Ilegalidade no Direito Internacional e Resposta do Brasil
Luiz Carlos Delorme Prado, professor do Instituto de Economia da Universidade Federal do Rio de Janeiro (UFRJ), enfatizou que o direito internacional não permite o uso unilateral de tarifas para fins políticos. “O que se trata aqui é de um comportamento abusivo de um governo estrangeiro para obter vantagens políticas usando meios ilegais para constranger um país soberano. Existe um procedimento para aplicação de tarifas, o que passa pela Organização Mundial do Comércio (OMC)”, destacou. Prado lembrou, contudo, que sucessivos governos dos EUA vêm esvaziando o papel da OMC ao não indicar os juízes que deveriam arbitrar os conflitos comerciais.
Trump justifica a medida alegando que a relação comercial com o Brasil é “injusta” devido a “tarifas e barreiras tarifárias e não tarifárias do Brasil”, e que a tarifa de 50% é “muito menos” que o necessário para “termos igualdade de condições”. No entanto, Pedro Rossi explica que é comum ter déficit ou superávit nas relações comerciais e que isso não significa que a relação é justa ou injusta, mas sim um reflexo da estrutura produtiva de cada país.
Para os três analistas, o governo brasileiro deve usar a Lei de Reciprocidade para responder ao governo estadunidense. Luiz Prado ressalta que “o Brasil não tem alternativa a não ser a responder com os instrumentos que ele tem disponível”, mas que deve estar sempre disposto a negociar, apesar da assimetria de poder. A professora Camila Vidal avalia que a estratégia de Trump é um “tiro no pé” e pode unir grupos políticos antagônicos no Brasil em defesa da soberania nacional, mostrando que “os interesses daquele país, por óbvio, não são os mesmos interesses que os nossos”.

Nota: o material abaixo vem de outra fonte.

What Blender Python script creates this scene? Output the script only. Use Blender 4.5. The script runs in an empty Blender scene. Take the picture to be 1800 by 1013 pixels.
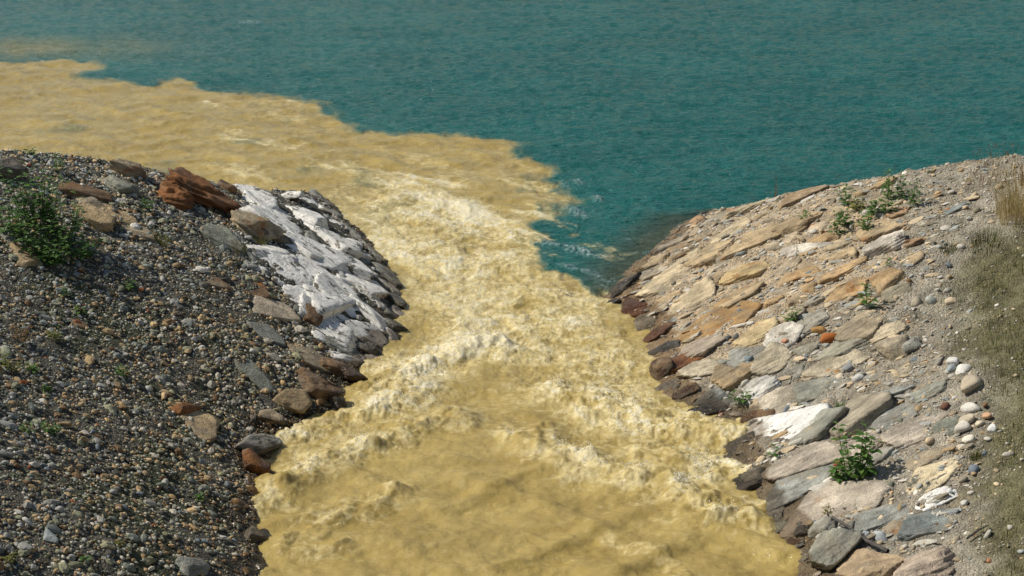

Já Pedro Rossi acredita que o episódio cria uma oportunidade para o Brasil diversificar suas parcerias, fortalecer relações com Europa, Ásia, África e os próprios Brics, além de fomentar a indústria nacional. “O Brasil pode substituir uma parte dessas importações com produtos nacionais, inclusive gerando emprego e renda. Isso acelera o processo de integração com outros atores, com os próprios Brics e América do Sul. No fundo, é uma decisão que isola os Estados Unidos e joga o Brasil no colo de outros atores”, concluiu.